When your father was in prison, I was the police officer assigned to your family. In those days, a policeman was assigned to take care of the families of political prisoners. We would drive you to prison visits, get your groceries and run errands. I was very moved by the plight of your mother, who was taking care of three young girls alone, and going to visit her husband in jail, sometimes taking you with her.
He kept shaking my hand and I realized my petite mother, who always does what needs to be done, and my father who is never less than dignified, had left a lasting impression on a fresh graduate, heading out into the real world. I could see in his whole demeanor, that the memory of that young family had not left him, and he had spent time wondering what had become of them. The fact that I came to him enrolled in the nation’s leading University (at the time) from one of the top departments (at the time) to design a theoretical Police Academy, was a full circle moment for him. I feel good that we were able to give him a happy ending. I just wish one of us could remember what his name was.

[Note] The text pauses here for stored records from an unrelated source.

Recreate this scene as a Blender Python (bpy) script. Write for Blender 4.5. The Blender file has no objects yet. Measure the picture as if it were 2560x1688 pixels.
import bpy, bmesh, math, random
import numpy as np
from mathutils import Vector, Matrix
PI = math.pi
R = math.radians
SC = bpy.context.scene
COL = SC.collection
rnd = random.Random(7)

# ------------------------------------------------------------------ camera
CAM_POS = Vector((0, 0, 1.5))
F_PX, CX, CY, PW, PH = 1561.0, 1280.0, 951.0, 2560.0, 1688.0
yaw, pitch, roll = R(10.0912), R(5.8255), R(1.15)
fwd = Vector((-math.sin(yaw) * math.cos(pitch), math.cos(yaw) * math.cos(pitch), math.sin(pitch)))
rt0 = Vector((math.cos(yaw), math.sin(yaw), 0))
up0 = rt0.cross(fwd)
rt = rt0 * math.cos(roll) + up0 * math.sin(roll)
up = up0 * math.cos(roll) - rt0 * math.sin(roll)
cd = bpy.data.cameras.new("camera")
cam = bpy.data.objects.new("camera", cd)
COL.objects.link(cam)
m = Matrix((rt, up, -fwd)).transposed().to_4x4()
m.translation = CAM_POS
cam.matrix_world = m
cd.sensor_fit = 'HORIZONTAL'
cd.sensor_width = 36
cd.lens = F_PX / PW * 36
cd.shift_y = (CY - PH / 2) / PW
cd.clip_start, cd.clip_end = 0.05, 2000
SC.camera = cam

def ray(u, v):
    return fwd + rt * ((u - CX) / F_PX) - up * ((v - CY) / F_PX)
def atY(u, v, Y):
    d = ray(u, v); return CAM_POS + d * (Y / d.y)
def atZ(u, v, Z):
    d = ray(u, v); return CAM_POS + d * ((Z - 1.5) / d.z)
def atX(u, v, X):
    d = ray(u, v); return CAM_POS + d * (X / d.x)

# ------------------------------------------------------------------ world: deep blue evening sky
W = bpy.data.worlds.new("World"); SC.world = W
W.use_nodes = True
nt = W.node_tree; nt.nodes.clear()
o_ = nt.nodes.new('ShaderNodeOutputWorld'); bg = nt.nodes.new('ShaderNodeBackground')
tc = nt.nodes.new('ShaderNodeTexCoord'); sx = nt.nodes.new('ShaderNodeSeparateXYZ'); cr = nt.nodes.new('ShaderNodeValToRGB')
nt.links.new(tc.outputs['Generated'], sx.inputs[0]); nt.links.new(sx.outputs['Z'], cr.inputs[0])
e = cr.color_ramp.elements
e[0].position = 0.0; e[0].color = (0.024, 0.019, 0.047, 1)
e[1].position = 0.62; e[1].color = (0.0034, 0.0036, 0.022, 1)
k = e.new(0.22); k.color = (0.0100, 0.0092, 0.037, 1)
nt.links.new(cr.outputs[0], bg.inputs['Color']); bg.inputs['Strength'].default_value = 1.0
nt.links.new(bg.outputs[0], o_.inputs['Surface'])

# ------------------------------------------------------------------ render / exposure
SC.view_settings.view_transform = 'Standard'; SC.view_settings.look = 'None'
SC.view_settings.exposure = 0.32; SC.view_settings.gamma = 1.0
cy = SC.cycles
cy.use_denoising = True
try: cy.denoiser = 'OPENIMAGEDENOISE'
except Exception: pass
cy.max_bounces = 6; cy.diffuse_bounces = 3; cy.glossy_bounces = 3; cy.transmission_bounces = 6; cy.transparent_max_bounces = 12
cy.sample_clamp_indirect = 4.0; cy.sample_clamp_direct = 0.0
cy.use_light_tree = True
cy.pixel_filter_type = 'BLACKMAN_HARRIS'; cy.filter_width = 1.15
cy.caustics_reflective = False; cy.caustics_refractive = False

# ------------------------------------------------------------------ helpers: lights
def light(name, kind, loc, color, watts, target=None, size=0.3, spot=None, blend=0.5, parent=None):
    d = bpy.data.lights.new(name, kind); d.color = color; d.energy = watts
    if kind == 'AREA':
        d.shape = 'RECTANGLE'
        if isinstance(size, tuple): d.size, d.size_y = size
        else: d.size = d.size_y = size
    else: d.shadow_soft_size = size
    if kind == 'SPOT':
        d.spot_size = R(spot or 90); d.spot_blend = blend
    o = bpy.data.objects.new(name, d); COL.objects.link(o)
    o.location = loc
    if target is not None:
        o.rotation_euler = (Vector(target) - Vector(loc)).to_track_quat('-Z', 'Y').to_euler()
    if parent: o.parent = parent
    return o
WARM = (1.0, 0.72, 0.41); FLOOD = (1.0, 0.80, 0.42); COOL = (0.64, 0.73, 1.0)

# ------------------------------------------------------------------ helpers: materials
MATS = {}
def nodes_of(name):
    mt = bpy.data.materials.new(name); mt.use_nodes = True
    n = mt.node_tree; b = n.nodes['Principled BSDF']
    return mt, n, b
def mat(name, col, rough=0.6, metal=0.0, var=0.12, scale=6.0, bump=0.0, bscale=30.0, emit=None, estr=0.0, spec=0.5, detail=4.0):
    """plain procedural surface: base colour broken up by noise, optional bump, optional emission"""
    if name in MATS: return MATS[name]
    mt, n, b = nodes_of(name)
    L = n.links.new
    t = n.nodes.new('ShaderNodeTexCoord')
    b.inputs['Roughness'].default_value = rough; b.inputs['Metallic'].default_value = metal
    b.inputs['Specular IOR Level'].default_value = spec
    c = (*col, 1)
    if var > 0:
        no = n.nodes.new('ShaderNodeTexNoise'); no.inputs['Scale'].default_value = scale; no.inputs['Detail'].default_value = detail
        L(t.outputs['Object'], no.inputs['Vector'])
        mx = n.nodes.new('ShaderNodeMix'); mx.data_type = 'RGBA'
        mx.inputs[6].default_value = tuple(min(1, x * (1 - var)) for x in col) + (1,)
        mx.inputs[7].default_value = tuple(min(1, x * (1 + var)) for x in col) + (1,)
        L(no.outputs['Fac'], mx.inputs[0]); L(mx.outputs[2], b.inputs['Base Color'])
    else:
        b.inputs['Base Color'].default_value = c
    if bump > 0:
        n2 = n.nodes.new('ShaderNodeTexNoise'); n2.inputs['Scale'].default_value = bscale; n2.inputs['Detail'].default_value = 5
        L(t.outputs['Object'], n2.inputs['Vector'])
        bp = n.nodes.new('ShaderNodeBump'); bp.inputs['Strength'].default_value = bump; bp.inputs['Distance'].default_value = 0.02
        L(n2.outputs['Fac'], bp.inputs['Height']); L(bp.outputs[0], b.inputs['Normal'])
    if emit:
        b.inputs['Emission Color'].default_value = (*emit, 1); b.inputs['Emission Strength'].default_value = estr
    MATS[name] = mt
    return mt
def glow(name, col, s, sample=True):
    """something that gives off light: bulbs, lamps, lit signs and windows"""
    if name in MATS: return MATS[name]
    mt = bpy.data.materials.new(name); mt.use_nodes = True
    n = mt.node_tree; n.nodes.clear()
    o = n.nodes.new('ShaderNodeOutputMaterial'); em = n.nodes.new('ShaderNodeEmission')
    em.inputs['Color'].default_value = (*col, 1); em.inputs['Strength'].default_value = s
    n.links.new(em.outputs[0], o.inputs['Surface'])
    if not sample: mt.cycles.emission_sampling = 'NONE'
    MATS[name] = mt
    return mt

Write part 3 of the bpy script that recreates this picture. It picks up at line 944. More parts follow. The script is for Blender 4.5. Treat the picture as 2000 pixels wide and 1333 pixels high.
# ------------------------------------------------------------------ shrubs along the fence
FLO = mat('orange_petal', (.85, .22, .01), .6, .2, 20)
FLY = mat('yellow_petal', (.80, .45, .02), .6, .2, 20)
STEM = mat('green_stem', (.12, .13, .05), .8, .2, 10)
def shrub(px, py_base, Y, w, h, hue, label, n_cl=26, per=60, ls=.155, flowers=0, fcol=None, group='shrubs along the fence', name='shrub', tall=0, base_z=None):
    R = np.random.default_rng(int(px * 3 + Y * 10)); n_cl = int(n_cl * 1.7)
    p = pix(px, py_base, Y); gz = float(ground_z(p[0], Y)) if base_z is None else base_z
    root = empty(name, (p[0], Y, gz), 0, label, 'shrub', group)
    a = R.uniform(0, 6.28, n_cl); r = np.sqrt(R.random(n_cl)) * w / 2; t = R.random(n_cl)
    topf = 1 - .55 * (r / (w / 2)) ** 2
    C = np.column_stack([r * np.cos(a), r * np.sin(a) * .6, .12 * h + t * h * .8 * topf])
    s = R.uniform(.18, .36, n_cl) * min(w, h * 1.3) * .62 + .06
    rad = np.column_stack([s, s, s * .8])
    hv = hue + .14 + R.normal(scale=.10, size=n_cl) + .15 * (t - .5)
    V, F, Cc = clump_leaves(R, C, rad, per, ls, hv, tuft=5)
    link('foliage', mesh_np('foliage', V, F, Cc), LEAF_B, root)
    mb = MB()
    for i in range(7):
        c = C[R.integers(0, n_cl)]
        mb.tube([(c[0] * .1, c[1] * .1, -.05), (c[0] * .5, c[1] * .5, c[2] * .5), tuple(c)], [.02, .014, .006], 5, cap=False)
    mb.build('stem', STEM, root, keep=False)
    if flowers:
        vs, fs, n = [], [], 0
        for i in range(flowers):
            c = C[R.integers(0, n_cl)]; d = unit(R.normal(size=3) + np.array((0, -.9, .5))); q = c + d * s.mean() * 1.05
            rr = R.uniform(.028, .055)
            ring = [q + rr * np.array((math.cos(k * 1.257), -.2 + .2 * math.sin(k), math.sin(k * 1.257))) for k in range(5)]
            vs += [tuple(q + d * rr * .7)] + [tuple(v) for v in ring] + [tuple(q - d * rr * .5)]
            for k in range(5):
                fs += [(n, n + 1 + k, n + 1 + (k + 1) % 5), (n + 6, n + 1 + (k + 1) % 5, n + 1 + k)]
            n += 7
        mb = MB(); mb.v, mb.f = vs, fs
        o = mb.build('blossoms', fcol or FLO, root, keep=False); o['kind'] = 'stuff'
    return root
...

Something tells me that political prisoners are not given the same treatment these days.
Back to my young family...

This is an excerpt from an email my father sent to a friend of his, who he forwarded this post to...

I  tell   some   of  what  was   going  on   in  that  six  months  and  ten  days   as "  guest  of  the  government ".
In   the  company  of  many  university  staff  , some   reputed  lawyers,  some   university  students , some  of  them  now  professors  and  very  high  ranking  civil  servants,  and  others  we   were  rounded  in  part  of  the  state   prison  that  was  and  probably  still  is  named   ironically  " Alsaraya"  meaning   'The  Palace'.   Among  other  things  I was  "Head Administrater'  of  the  group  mainly  caring  for  the  two  miserable    meals  of  the  day  and  organizing   cultural  and  sports  activities .    In  fact  it  was    my  sports  responsibilities       which    introduced  me  to   who  would later become  my  beloved   wife,  Taggy's   mother. 
During  that    wonderful  period   in  prison, I  met  wonderful  people  and   made lasting   friends ,  read  more  than    forty  volumes,   making  Quran  khatma  every   ten  days  ..among  other  things..In   prison  each  one  of  us   was   given  two  blankets. No  beds.  You   spread  blankets  on  floor   and  when  it  was  cold   use  one  as  cover.
You  think   six  months  and  ten  days   was  long.  Not  long  brother  Tayeb  spent  two  full  years  as  "Guest  of  Government"    just  for  a  letter  found  with  him  which  I  wrote  to  him  while  he  was    in  Cambridge  for  his  PhD.. He  came  back  with  the  letter   as  part  of  his  personal  effects  and  never  realized   that  would  take  him  where  it  did.
Those  were     wonderful   years  that   brought   us  all  very  very   close.